# Exercise requirements
Starting at the line containing "Keep writing the", please quote every line up to and including the line containing "(0, -.055, .3)", exactly, and nothing beyond.

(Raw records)
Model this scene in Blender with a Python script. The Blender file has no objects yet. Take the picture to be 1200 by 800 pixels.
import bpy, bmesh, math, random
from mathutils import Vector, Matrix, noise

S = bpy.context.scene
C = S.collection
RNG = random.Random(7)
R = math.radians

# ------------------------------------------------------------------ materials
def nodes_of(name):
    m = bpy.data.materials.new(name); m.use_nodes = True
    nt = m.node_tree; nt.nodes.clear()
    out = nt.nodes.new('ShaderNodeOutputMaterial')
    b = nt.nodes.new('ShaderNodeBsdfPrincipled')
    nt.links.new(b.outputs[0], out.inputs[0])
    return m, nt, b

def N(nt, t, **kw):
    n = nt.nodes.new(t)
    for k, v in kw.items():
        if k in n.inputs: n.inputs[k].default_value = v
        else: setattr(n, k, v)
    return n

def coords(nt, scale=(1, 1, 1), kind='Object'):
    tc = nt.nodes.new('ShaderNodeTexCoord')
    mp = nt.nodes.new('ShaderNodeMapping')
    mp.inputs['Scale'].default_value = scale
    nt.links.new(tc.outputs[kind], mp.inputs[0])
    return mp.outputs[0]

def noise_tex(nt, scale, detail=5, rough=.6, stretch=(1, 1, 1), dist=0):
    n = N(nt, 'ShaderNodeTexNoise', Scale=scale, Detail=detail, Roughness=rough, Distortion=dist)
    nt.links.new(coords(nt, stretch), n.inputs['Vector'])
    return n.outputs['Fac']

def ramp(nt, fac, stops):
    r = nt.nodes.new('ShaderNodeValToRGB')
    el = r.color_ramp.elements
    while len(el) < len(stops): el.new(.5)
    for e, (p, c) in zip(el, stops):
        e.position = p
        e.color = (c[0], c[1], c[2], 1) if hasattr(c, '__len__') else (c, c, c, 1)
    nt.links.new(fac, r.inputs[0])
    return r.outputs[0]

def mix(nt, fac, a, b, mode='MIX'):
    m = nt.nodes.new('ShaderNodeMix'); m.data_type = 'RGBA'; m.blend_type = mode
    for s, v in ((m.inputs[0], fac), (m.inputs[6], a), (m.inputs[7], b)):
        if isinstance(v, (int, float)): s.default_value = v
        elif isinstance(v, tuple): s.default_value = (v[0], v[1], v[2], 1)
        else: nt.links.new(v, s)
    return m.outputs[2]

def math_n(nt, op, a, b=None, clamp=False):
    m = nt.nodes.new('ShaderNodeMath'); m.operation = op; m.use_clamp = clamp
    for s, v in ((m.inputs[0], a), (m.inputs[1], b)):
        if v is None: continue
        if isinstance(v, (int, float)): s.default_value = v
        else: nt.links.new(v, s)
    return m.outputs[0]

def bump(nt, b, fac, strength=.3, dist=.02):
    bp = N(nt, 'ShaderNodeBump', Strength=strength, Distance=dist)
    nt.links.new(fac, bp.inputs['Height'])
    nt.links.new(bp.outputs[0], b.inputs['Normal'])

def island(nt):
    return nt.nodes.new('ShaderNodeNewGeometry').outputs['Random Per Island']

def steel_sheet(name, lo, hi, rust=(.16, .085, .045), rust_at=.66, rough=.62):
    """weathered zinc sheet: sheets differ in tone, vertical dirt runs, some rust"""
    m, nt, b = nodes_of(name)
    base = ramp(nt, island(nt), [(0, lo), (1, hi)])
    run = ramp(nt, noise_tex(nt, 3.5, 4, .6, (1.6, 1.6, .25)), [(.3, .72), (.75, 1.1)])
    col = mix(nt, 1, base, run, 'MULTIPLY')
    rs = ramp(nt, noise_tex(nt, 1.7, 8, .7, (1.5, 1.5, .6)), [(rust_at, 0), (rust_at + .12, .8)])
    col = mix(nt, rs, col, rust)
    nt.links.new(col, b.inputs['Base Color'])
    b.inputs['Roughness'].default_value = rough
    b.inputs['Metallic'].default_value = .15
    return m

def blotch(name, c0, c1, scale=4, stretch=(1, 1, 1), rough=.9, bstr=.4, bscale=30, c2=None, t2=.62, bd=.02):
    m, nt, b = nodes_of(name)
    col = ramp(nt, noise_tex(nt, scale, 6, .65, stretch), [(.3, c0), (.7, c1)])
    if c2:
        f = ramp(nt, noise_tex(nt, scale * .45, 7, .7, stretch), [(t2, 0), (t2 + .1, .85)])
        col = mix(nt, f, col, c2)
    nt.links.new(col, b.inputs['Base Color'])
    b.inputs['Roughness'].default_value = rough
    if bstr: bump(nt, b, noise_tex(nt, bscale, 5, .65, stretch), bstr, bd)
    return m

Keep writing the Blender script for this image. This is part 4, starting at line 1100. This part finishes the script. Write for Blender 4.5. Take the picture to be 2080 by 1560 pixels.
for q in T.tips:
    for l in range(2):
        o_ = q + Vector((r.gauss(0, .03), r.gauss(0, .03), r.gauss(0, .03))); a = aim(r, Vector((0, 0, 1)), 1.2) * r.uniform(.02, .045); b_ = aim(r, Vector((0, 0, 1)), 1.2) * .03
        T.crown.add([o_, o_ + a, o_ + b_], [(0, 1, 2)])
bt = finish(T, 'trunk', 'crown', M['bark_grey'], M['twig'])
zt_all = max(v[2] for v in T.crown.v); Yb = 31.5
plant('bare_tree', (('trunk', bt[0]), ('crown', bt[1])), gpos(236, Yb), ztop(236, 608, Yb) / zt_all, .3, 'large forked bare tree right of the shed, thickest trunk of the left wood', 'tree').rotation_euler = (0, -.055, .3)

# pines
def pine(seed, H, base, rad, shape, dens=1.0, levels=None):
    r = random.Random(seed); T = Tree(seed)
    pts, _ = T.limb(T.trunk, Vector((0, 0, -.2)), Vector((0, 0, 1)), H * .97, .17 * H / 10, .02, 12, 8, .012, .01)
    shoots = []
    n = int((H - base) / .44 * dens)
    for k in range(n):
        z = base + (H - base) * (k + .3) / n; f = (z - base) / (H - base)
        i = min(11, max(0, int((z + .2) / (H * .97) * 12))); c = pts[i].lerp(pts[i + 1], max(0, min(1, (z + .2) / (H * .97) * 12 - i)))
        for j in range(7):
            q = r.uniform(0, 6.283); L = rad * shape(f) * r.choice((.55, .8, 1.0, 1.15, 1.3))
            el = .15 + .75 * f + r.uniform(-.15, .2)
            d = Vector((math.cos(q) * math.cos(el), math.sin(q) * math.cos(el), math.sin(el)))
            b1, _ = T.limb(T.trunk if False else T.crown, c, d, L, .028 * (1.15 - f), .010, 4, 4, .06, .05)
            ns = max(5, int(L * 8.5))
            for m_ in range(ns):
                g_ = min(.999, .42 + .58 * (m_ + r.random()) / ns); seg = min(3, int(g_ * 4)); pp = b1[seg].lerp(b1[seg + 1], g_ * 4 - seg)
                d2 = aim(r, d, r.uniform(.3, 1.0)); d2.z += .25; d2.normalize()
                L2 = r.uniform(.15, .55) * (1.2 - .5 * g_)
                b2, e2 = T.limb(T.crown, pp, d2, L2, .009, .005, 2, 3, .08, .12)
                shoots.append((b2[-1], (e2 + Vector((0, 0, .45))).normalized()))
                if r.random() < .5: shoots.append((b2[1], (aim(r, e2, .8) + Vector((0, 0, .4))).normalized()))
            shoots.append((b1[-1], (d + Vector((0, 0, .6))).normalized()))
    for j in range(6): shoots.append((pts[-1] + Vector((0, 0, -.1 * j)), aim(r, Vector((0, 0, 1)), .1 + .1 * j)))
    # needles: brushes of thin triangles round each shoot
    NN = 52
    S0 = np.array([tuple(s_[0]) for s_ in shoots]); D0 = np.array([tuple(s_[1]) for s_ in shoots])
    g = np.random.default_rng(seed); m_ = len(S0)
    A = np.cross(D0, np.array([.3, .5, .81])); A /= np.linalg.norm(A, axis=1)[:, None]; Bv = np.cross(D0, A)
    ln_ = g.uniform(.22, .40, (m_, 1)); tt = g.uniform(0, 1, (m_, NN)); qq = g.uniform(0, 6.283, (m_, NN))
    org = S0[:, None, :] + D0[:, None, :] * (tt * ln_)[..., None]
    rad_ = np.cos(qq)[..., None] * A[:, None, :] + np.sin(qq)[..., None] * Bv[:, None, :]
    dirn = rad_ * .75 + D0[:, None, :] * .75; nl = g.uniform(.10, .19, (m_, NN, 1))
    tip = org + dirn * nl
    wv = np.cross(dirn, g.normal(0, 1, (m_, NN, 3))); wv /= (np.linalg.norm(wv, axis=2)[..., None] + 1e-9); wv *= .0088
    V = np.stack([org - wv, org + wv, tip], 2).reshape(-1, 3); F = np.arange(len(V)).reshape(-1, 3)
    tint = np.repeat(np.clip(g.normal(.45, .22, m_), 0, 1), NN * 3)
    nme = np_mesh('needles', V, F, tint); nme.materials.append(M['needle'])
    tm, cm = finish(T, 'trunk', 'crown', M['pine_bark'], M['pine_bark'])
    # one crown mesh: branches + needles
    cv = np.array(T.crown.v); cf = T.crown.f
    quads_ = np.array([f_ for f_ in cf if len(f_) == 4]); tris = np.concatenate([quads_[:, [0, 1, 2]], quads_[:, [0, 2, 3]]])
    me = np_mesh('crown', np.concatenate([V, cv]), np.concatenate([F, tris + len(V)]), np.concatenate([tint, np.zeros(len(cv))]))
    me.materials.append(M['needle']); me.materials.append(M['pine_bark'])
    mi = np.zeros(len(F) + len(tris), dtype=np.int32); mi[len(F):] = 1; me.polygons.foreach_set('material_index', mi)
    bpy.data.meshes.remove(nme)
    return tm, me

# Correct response
Keep writing the Blender script for this image. This is part 4, starting at line 1100. This part finishes the script. Write for Blender 4.5. Take the picture to be 2080 by 1560 pixels.
for q in T.tips:
    for l in range(2):
        o_ = q + Vector((r.gauss(0, .03), r.gauss(0, .03), r.gauss(0, .03))); a = aim(r, Vector((0, 0, 1)), 1.2) * r.uniform(.02, .045); b_ = aim(r, Vector((0, 0, 1)), 1.2) * .03
        T.crown.add([o_, o_ + a, o_ + b_], [(0, 1, 2)])
bt = finish(T, 'trunk', 'crown', M['bark_grey'], M['twig'])
zt_all = max(v[2] for v in T.crown.v); Yb = 31.5
plant('bare_tree', (('trunk', bt[0]), ('crown', bt[1])), gpos(236, Yb), ztop(236, 608, Yb) / zt_all, .3, 'large forked bare tree right of the shed, thickest trunk of the left wood', 'tree').rotation_euler = (0, -.055, .3)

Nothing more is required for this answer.